** Start Given data **

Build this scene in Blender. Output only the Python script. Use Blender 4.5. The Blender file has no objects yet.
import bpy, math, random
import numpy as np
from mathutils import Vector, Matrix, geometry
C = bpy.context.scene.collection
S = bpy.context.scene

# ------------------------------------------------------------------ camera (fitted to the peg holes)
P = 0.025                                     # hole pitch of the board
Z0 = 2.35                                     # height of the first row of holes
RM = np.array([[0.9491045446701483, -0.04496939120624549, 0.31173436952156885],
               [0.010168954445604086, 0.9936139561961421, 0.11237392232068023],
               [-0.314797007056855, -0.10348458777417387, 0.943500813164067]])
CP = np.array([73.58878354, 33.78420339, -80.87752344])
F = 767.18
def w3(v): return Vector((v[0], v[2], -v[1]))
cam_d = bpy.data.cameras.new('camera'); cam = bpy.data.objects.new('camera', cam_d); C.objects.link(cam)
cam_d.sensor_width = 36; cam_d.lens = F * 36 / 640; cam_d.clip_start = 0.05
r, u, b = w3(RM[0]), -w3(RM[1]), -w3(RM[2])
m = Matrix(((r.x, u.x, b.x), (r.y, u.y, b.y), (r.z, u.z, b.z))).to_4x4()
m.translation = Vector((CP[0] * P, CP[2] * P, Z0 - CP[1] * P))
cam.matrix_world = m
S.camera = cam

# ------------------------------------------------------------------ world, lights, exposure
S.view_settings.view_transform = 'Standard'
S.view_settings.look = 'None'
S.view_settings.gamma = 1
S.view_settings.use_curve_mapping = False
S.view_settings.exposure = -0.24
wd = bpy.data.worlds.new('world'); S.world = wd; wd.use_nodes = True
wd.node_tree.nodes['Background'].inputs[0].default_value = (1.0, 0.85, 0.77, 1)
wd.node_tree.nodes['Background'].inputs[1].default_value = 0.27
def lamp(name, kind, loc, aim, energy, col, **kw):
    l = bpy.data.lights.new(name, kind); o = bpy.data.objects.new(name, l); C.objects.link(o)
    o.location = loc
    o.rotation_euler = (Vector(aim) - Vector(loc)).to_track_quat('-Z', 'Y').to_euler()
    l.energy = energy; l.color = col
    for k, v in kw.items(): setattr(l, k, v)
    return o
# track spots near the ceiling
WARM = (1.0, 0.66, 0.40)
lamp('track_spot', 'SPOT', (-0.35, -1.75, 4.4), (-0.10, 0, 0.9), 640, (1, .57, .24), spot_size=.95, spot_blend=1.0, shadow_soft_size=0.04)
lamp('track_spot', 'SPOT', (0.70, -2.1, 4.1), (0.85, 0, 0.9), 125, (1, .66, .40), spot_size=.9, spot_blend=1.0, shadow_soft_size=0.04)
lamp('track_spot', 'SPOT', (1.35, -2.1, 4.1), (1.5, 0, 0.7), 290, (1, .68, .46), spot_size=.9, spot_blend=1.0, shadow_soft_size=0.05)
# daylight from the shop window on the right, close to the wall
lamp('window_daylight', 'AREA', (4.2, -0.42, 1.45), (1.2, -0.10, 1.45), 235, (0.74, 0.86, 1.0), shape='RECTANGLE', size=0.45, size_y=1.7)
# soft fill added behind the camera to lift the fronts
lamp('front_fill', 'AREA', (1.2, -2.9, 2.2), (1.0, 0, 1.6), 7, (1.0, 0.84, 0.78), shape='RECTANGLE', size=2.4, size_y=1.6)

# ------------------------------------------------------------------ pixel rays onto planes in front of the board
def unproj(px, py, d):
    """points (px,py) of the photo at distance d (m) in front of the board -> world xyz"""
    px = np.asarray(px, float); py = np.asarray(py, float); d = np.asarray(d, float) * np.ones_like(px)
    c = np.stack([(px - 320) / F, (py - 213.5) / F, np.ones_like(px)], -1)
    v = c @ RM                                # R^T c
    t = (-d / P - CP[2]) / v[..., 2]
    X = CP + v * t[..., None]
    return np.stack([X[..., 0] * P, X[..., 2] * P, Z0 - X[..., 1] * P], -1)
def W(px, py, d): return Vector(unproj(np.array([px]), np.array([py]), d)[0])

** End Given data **

[Work required]: Set down each line of the material verbatim, from the first line through the line that contains "S = bpy.context.scene".

[Answer]:
Build this scene in Blender. Output only the Python script. Use Blender 4.5. The Blender file has no objects yet.
import bpy, math, random
import numpy as np
from mathutils import Vector, Matrix, geometry
C = bpy.context.scene.collection
S = bpy.context.scene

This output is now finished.